Scripture in Depth
Reading I: Proverbs 9:1-6
This is one of several Old Testament and, for others than Roman Catholics, apocryphal passages that speak of Wisdom’s heavenly banquet. This concept forms part of the background of the discourse on the bread of life in John 6:35-51b (see R. E. Brown on the “sapiential theme in John 6:35-50” in The Gospel According to John, Anchor Bible Commentary, 1:272-273).
It is perhaps a little unfortunate that this reading should be paired off with John 6:51-58 (The Gospel), where the sapiential theme falls into the background somewhat (but see Jn 6:58). On the whole, it would pair off better with the gospel reading of the eighteenth Sunday (Jn 6:24-35), the reference to Wisdom’s wine preparing for the reference to “thirst” in John 6:35.
In the Book of Proverbs, the present passage forms the close of the prologue on Wisdom. Wisdom and Folly each invite their prospective participants to a banquet, and they are free to choose which to accept. Our present reading is Wisdom’s invitation.
Responsorial Psalm: 34:2-3, 4-5, 6-7
A (longer) selection of verses from Psalm 34 was used last Sunday, but with the same refrain (Webmaster note: the fourth stanza from last week is omitted). As we noted there, this is a wisdom psalm
Reading II: Ephesians 5:15-20
We now reach the second part of the parenesis of Ephesians. Here we have a section that, whether designedly or not, quite aptly fits the first reading and its context, namely, the contrast between Wisdom and Folly.
Folly consists in not “making the most of the time” (literally “buying up the opportunity”) and in drunkenness and debauchery.
This exhortation has an eschatological background: the days are evil and the present age is under the domination of the evil powers, but their time is short (see Rom 13:11-14). Thus again, though less explicitly, the imperative is rooted in an indicative: the powers of evil are being vanquished; therefore, live as children of the new age.
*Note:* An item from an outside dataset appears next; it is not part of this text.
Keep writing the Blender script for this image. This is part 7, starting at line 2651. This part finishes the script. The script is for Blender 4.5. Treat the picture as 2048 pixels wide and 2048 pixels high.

The author is then led to contrast intoxication from wine with Pentecostal ecstasy, which expresses itself here, not in glossolalia, but in the more sober manner of “psalms and hymns and spiritual songs”—one of the earliest pieces of evidence we have of the use of hymns in the early community.
This passage is thought by some to be part of the Haustafel (household code) that follows, for such catechetical patterns are sometimes prefaced by an exhortation to perform one’s duty toward the gods (in the pagan Haustafeln) or to Yhwh (in the Jewish ones).
Gospel: John 6:51-58
Here at last we reach the definitely Eucharistic part of the discourse on the bread of life. We move from bread as such to the flesh and blood of the Son of man. As indicated above on the eighteenth Sunday, we tend to regard these verses as an addition by a redactor who is himself a member of the Johannine school. We suggested that the first part is a meditation on the agape-fellowship meal, and the added part a meditation on the Eucharist proper. The thought moves from the revelation of the incarnate One as the heavenly wisdom to his sacrificial surrender in the death of the cross.
The redactor seeks to balance the one-sidedness of the evangelist’s Eucharistic theology. The evangelist appeared to emphasize the incarnation at the expense of the cross, and the agape-fellowship meal and the proclamation of the word at the expense of the Eucharist. The redactor’s additional material here is derived from the Supper tradition as it had circulated in the Johannine communities (“this is my flesh,” “this is my blood,” “eat,” “drink,” and the indication of the soteriological effects of sacramental eating and drinking).